Given the mixed strategy, taking and not taking your bet both have infinite expected utility, even if there are no other infinite expected utility lotteries.
2) To get a decision theory that actually would take infinite expected utility lotteries with high probability we would need to use something like the hyperreals, which would allow for differences in the expected utility of different probabilities of infinite payoff. But once we do that, the fact that your offer is so implausible penalizes it. We can instead keep our money and look for better opportunities, e.g. by acquiring info, developing our technology, etc. Conditional on there being any sources of infinite utility, it is far more likely that they will be better obtained by other routes than by succumbing to this trick. If nothing else, I could hold the money in case I encounter a more plausible Mugger (and your version is not the most plausible I have seen).
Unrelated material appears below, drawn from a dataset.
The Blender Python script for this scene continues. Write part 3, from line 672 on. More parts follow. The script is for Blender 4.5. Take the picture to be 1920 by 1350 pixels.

Now if you demonstrated the ability to write your name on the Moon in asteroid craters, turn the Sun into cheese, etc, etc, taking your bet might win for an agent with an unbounded utility function.
Also see Nick Bostrom's infinitarian ethics paper.
As it happens I agree that human behavior and intuitions (as I weight them) in these situations are usually better summed up with a bounded utility function, which may include terms like the probability of attaining infinite welfare, or attaining a large portion of hyperreal expected welfare that one could, etc, than an unbounded utility function. I also agree that St Petersburg lotteries and the like do indicate our bounded preferences. The problem here is technical, in the construction of your example.
Alan Hajek's article is one of the stupidest things I've ever read, and a depressing indictment on the current state of academic philosophy. Bunch of pointless mathematical gimmicks which he only thinks are impressive because he himself barely understands them.